Influencers are flocking to Snapchat because it's also poser-proof. You can't just set a bot to tweet articles you've "curated" and build a "following," like on Twitter. Content actually needs to be created -- and it needs to be interesting -- or people won't follow you.
What does this mean for brands? Simply that content you produce is more likely to be seen by the people who choose to follow you than on competing social channels.
"Ads" people like
Snapchat has stumbled upon a couple of paid ad formats that people seem to genuinely like. At a time when ad blockers pose an existential threat to digital, marketers will swoon. Snappers regularly seek out, play with, and share daily "lenses" that transform selfie videos into funny animations, and "geofilters" that mark Snaps with an illustrated overlay.
My agency, Traction, celebrated its 15th anniversary last week. The sponsored geofilter we bought for our party on Snapchat's self-service platform was used by scores of people, and viewed by hundreds -- possibly thousands -- of their followers. The cost was $28 for the night. If your business has a physical presence, geofilters could be a terrific way to help people share your brand experience.
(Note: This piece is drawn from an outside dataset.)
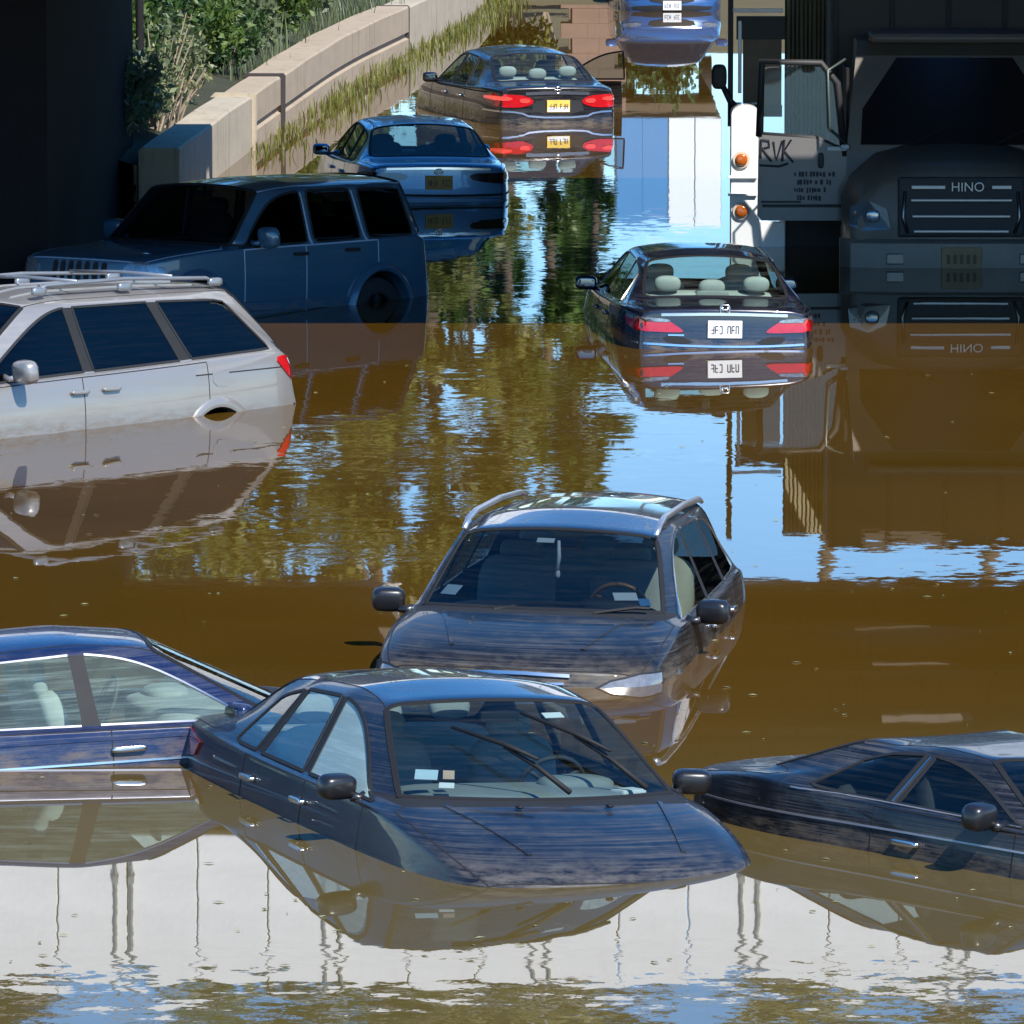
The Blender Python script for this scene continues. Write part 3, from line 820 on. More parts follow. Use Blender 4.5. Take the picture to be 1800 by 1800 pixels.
    def plate(s, y, z, az, mat, parent=None, tilt=0, w=.305, h=.155, glyphs=6, off=.012, bg2=None):
        p, n = s.P(0, y, z, az)
        if p is None: p = Vector((-s.L / 2 if az == 180 else s.L / 2, y, z)); 
        nd = Vector((math.cos(R(az)), 0, 0)); c = p + nd * off
        M = rotz(R(az)) @ roty(R(tilt))
        pl = MB().box(c, (.012, w, h), M, .003).build('license_plate', mat, parent or s.root)
        mb = MB(); rnd = random.Random(int(abs(p.x * 1000)))
        gw = w * .8 / glyphs
        for k in range(glyphs + 1):
            if k == 3: continue
            yy = -w * .36 + w * .72 * k / glyphs; hh = h * .42; th = .008; wd = w * .075
            for t in rnd.sample((0, 1, 2, 3, 4), 3):      # worn strokes, not readable from here
                o_, s_ = [((-wd / 2, 0), (th, hh)), ((wd / 2, 0), (th, hh)), ((0, hh / 2), (wd, th)), ((0, 0), (wd, th)), ((0, -hh / 2), (wd, th))][t]
                mb.box(c + (M @ Vector((.0075, yy + o_[0], o_[1] - h * .03))), (.003, s_[0], s_[1]), M)
        mb.build('plate_characters', ink, pl)['kind'] = 'stuff'
        if bg2 is not None: MB().box(c + (M @ Vector((.0064, 0, -h * .28))), (.0016, w * .94, h * .36), M).build('plate_lower_band', bg2, pl)
        return pl
    def seats(s, mat, dash=dash_m, wheel_side=1, front=2.35, rear=3.25, hr=1.17, wheel_m=None, z=.55):
        x = lambda v: s.L / 2 - v
        for yy in (.36, -.36):
            mb = MB(); mb.blob((x(front + .22), yy, z + .28), (.16, .50, .66), .5, roty(R(-14))); mb.blob((x(front - .1), yy, z), (.52, .50, .16), .5)
            st = mb.build('front_seat', mat, s.root, True)
            MB().blob((x(front + .33), yy, hr), (.11, .25, .16), .7, roty(R(-10))).build('headrest', mat, st, True)
        mb = MB(); mb.blob((x(rear + .28), 0, z + .26), (.16, 1.30, .60), .35, roty(R(-16))); mb.blob((x(rear - .08), 0, z), (.5, 1.3, .16), .4)
        st = mb.build('rear_seat', mat, s.root, True)
        for yy in (.40, 0, -.40):
            MB().blob((x(rear + .42), yy, hr - .02 - (.03 if yy == 0 else 0)), (.10, .24, .15), .75, roty(R(-12))).build('headrest', mat, st, True)
        a = s.sp['s0'][4]; zc = s.sp['z0'][4]
        mb = MB(); mb.blob((x(a + .22), 0, zc - .06), (.62, 1.36, .24), .35); mb.blob((x(a + .30), .36, zc + .05), (.26, .42, .12), .7)
        mb.build('dashboard', dash, s.root, True)
        w = MB(); c = Vector((x(a + .66), .36 * wheel_side, zc + .0)); M = Matrix.Translation(c) @ roty(R(-66))
        w.tube([M @ Vector((.185 * math.cos(t * math.pi / 12), .185 * math.sin(t * math.pi / 12), 0)) for t in range(25)], .015, 8, False)
        w.blob(c, (.13, .13, .05), .7, roty(R(-66))); 
        for t in (0, 2.2, -2.2): w.tube([c, M @ Vector((.18 * math.cos(t + math.pi), .18 * math.sin(t + math.pi), 0))], .014, 6)
        w.build('steering_wheel', wheel_m or dash_m, s.root, True)
        MB().box((x(s.sp['s0'][5] - .06), 0, s.sp['z5'][5] - .09), (.03, .22, .06), None, .012).build('rear_view_mirror', rubber, s.root)
def wheel_at(parent, c, r, w, sg, rm=None):
    prof = [(r * .62, -.5), (r * .9, -.5), (r * .985, -.40), (r, -.2), (r, .2), (r * .985, .40), (r * .9, .5), (r * .62, .5)]
    v = []; f = []; n = 40; m = len(prof)
    for k in range(n):
        a = 2 * math.pi * k / n
        for rr, yy in prof: v.append((c[0] + rr * math.cos(a), c[1] + yy * w, c[2] + rr * math.sin(a)))
    for k in range(n):
        for j in range(m - 1): f.append((k * m + j, k * m + j + 1, ((k + 1) % n) * m + j + 1, ((k + 1) % n) * m + j))
    we = empty('wheel', c, (0, 0, 0), parent)
    v = [(p[0] - c[0], p[1] - c[1], p[2] - c[2]) for p in v]
    autosmooth(pyobj('tyre', v, f, tyre_m, we), 40)
    mb = MB()
    for k in range(5):
        a = 2 * math.pi * k / 5 + .3
        mb.loft([[Vector((math.cos(a + d) * rr, sg * w * yy, math.sin(a + d) * rr)) for d, yy in ((-q, .40), (q, .40), (q, .30), (-q, .30))] for rr, q in ((r * .12, .55), (r * .4, .2), (r * .64, .16))])
    mb.tube([(0, sg * w * .15, 0), (0, sg * w * .42, 0)], r * .16, 16)
    mb.tube([(r * .63 * math.cos(t * math.pi / 20), sg * w * .38, r * .63 * math.sin(t * math.pi / 20)) for t in range(41)], .02, 8, False)
    mb.tube([(0, 0, 0), (0, sg * w * .1, 0)], r * .62, 24)
    autosmooth(mb.build('rim', rm or rim_m, we), 40)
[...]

Of course, marketers want scale. According to Snapchat, the platform reaches 41% of all 18- to 34-year-olds in the U.S. every day, and a national sponsored geofilter reaches about half of that audience.
Not just a snap
While unconfirmed reports boast that Snapchat has 150 million daily active users, Snapchat will need to tread carefully if it hopes to live up to its $20 billion valuation. The road to actualization is rife with potholes. Targeting is limited. Measurement is deficient (you may have noticed, I don't actually know how many people saw our geofilter). Attribution is a shot in the dark.
More importantly, as Walgreens' digital wunderkind, Adam Kmiec, pointed out in a recent post, "Chasing cheddar ruins the experience."
This latter concern is the gravest danger Snapchat faces. All the Snap-hoopla in the industry press last week was about the introduction of Snapchat Memories. But, a quick search for "Snapchat ads" on Twitter shows a litany of gripes about a quieter introduction -- that of 10-second vertical video Snap ads in between users' stories, like this one from @Kaylzz:
"Why on earth have @Snapchat started putting ads in between stories?? #deleted"
So, marketers should still be thoughtful about whether this is the right channel for them, and if so, how they should use it.
Fortunately, the end is not nigh for Snapchat. It can still take a page from the Zuckerberg playbook: Just say "we heard you users," reverse course, and try something new in a few months.